The most frequently visited pages seem to be the pages about specific groups. These pages are surprisingly popular considering that they are neither among the best developed nor among the most heavily linked to pages. Three of these pages are symmetric group:S3, symmetric group:S4, and dihedral group:D8. Other pages that seem to be extremely popular include nilpotent group and solvable group.

It also seems that not too many visitors are using the bulk of the methods to efficiently locate information and explore it. It is possible that a number of visits can be categorized as follows: “have a question, type keywords into a search engine, follow a link to Groupprops, get (or not get) an answer, then close.” Nonetheless, it is likely that as people find the site grow in value, they’ll discover more of the many different ways of efficiently navigating the site. As of now, these tools at any rate help search engines get a better idea of how the material on the site is related (not to mention that the tools help me get around the site).

Referring sites

There are very few sites referring to Groupprops, other than websites I own. A couple of websites link to the subject wikis reference guide, which is a central point for subject wikis. There was a sharp positive spike in traffic to the subject wikis reference guide in January when a user posted a link on Reddit.

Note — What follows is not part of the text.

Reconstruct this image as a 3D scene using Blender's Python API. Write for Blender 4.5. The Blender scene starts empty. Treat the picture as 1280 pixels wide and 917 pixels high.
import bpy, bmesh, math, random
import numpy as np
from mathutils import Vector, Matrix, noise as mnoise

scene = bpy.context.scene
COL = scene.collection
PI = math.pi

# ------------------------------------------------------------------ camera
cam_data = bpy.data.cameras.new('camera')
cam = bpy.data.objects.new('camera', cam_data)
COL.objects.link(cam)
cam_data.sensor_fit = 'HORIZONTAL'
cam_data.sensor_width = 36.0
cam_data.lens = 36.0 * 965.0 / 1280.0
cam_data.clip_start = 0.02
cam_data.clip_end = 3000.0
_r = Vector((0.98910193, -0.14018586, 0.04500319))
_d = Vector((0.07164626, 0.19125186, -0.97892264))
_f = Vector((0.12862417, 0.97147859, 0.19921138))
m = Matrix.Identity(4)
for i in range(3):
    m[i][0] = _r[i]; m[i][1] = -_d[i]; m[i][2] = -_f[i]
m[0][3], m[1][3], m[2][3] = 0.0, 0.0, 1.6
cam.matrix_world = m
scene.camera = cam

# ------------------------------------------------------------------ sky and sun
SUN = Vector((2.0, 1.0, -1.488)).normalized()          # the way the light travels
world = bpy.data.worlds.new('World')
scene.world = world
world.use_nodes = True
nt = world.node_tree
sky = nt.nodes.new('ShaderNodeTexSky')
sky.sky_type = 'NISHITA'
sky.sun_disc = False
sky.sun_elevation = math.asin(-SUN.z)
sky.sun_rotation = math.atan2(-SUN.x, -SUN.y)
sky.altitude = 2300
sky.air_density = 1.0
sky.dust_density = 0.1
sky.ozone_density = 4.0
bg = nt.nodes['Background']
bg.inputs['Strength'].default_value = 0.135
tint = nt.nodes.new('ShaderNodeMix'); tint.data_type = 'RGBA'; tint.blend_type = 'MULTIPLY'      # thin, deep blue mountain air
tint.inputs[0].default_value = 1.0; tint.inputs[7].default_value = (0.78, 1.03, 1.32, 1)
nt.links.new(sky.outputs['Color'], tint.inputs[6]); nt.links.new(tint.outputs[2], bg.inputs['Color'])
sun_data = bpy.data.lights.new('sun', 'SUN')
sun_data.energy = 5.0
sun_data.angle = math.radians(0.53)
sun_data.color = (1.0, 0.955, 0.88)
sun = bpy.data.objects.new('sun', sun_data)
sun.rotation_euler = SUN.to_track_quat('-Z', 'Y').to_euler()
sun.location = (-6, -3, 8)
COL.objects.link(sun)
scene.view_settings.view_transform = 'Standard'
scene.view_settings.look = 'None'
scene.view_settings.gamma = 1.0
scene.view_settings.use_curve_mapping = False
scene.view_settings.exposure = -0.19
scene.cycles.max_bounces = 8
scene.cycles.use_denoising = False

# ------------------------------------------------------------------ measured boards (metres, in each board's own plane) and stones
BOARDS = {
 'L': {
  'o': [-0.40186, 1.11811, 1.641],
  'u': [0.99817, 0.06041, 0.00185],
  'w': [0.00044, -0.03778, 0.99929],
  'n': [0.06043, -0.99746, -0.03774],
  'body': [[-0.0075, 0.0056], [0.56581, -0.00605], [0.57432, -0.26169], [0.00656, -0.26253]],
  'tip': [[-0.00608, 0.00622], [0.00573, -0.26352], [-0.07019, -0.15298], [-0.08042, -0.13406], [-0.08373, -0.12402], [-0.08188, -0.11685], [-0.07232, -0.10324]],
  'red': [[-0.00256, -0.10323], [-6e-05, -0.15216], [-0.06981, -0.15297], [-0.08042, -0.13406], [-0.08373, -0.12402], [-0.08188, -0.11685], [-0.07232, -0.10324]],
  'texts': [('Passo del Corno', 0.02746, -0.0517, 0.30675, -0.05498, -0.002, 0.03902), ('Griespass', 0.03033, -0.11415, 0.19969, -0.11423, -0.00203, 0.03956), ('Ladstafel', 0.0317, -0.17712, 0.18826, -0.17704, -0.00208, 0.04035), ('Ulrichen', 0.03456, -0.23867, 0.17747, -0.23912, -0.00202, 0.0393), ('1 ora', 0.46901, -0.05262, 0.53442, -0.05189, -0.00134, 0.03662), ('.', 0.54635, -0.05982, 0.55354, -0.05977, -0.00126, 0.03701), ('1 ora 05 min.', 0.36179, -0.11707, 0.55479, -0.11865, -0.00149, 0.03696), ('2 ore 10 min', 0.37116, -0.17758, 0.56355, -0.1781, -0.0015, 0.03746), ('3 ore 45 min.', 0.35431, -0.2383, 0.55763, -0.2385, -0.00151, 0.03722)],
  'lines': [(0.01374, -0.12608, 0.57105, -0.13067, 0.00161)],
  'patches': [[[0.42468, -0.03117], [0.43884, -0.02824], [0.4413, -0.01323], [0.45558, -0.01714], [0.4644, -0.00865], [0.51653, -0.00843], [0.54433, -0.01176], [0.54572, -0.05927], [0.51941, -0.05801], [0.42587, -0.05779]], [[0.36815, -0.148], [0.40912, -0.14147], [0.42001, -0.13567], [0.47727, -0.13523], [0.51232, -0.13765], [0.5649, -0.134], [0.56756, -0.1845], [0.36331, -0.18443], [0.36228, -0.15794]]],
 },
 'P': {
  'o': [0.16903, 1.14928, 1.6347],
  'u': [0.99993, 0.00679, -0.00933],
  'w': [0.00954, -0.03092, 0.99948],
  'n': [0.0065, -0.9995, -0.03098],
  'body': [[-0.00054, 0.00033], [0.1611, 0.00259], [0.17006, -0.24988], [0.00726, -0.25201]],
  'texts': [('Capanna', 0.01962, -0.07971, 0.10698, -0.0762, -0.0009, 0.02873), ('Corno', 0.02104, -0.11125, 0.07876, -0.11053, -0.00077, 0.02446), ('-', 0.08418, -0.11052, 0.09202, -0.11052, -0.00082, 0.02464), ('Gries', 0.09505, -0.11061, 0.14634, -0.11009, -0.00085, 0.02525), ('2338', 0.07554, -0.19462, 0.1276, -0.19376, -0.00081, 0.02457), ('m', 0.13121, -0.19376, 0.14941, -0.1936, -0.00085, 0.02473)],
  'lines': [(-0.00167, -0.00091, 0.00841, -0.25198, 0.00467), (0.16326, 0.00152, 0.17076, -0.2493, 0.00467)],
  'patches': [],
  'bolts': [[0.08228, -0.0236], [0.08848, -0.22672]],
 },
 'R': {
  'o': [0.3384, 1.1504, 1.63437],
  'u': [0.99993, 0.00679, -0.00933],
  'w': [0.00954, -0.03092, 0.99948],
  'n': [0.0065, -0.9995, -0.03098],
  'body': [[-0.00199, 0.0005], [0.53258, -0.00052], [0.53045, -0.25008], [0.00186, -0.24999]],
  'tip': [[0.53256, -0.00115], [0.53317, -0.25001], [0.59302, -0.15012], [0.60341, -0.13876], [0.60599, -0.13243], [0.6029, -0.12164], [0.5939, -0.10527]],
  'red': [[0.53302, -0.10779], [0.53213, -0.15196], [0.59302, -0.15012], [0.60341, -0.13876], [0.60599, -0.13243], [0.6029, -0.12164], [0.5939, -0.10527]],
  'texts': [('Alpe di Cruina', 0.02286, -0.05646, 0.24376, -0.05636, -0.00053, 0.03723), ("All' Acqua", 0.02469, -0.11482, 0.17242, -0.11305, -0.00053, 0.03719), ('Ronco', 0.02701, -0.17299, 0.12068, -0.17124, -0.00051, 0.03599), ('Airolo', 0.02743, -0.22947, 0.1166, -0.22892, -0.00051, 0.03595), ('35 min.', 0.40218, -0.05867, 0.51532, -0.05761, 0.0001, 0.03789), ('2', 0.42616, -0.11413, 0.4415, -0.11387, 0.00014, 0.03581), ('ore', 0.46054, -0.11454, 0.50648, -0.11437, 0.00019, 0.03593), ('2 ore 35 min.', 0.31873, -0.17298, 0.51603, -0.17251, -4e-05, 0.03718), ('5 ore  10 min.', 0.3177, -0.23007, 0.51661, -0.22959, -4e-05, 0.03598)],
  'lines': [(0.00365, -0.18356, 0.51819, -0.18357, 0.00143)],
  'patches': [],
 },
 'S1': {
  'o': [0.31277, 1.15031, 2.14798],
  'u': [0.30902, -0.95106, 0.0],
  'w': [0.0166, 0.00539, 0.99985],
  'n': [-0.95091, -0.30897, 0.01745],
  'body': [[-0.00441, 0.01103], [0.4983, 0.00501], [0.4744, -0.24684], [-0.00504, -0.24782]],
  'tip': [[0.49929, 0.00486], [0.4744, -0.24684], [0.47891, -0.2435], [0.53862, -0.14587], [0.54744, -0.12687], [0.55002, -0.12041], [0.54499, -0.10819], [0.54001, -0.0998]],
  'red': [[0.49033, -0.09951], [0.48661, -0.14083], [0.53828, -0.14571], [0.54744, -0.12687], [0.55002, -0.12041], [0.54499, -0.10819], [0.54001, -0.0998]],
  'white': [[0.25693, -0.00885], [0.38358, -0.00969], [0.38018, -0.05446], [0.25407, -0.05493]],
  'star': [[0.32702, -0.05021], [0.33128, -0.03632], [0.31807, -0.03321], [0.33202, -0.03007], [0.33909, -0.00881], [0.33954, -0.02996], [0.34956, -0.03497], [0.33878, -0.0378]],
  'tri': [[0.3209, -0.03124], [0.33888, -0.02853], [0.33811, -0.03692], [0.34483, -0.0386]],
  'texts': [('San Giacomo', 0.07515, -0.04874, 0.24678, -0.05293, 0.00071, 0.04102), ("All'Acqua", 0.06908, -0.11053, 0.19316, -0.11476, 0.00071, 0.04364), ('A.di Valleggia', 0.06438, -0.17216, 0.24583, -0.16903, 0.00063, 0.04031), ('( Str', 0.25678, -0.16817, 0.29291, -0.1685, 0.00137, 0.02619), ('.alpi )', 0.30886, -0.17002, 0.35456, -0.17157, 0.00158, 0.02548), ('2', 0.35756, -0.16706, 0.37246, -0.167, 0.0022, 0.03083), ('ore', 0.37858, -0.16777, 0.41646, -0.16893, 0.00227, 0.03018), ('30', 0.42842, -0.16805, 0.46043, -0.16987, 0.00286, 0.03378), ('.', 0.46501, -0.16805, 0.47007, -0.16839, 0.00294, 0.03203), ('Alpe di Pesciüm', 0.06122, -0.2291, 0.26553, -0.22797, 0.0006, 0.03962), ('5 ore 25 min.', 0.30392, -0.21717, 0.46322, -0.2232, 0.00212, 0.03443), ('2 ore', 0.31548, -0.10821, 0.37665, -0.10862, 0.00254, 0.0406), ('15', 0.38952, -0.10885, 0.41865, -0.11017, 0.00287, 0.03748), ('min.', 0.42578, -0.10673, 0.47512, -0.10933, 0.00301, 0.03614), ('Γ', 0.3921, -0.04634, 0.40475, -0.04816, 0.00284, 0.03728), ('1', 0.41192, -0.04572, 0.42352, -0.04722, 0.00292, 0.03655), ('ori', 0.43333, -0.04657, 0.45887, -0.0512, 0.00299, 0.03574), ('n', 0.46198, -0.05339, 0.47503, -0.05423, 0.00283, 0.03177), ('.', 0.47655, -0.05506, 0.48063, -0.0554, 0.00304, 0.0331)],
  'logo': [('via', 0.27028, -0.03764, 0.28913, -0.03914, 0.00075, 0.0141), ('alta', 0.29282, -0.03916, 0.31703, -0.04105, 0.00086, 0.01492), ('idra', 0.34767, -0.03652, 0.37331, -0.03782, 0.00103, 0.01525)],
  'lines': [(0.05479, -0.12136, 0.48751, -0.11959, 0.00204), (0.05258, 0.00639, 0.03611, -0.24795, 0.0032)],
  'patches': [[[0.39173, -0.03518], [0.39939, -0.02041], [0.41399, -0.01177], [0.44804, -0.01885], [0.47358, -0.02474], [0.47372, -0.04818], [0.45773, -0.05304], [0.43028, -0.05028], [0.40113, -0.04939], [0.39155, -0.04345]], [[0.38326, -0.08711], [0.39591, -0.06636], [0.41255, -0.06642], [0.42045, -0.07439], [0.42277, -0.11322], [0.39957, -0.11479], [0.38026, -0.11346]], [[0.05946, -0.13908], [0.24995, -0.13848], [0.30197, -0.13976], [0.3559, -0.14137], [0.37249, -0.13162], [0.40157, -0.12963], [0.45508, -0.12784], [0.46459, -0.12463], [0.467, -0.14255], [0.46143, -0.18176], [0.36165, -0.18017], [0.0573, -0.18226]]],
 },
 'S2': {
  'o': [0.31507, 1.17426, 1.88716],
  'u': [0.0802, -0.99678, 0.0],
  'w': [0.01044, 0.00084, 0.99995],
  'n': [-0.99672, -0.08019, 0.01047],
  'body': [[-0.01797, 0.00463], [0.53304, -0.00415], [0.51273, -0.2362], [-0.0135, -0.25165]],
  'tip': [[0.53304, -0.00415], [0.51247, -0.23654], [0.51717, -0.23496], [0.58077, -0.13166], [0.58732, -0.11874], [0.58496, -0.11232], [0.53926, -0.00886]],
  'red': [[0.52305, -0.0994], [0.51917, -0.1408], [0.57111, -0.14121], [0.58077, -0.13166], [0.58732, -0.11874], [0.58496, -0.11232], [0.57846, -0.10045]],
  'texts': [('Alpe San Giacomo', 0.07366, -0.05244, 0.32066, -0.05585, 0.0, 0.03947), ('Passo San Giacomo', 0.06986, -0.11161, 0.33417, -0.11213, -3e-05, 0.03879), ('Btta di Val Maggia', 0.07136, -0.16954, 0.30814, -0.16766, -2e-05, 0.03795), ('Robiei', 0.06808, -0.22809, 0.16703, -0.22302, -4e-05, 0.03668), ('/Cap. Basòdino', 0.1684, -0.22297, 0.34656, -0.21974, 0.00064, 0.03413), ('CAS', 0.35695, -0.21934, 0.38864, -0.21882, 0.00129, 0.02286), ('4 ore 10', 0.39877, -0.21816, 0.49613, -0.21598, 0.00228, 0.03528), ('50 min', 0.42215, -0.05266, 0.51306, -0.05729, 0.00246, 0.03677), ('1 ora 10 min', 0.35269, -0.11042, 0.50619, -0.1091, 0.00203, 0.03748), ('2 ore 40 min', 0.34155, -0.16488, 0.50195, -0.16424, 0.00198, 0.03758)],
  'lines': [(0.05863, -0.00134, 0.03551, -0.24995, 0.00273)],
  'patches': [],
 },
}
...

I might say here that given the current developmental pre-beta status of the subject wikis websites, it is to be expected that not too many external sites would point to it. I hope that with steady improvements, it eventually reaches the point where people find it good enough to link to.

Lessons learned from visitor trends

The first lesson, which is obvious to most webmasters, is that the way people tend to use a website is usually very different from the way one might anticipate their using it. I hadn’t thought that pages on symmetric and dihedral groups would be the most viewed, and I’d expected a larger fraction of the visitors to use the many features I’d built for navigating the site more efficiently.

The second lesson I learned is about my own personal goals here. To some extent, I realized that the goal of subject wikis isn’t merely to cater to what users want. User feedback is useful — the fact that people are keen to learn more about specific groups indicates that adding more pages on such groups would answer the unspoken needs of many. This is something I plan to pursue. On the other hand, I have no intentions of re-engineering the website to put excessive focus on particular groups. That’s because to me, the group properties wiki is also an expression of the way that I (and in many cases, other researchers, though there are some organizational aspects that cater to my idiosyncrasies) look at the subject. Here, specific groups are extremely important, but there are a number of general concepts and ideas that are also important. The goal of putting this up in the form of a wiki is to give people a chance to play with the way the subject is structured.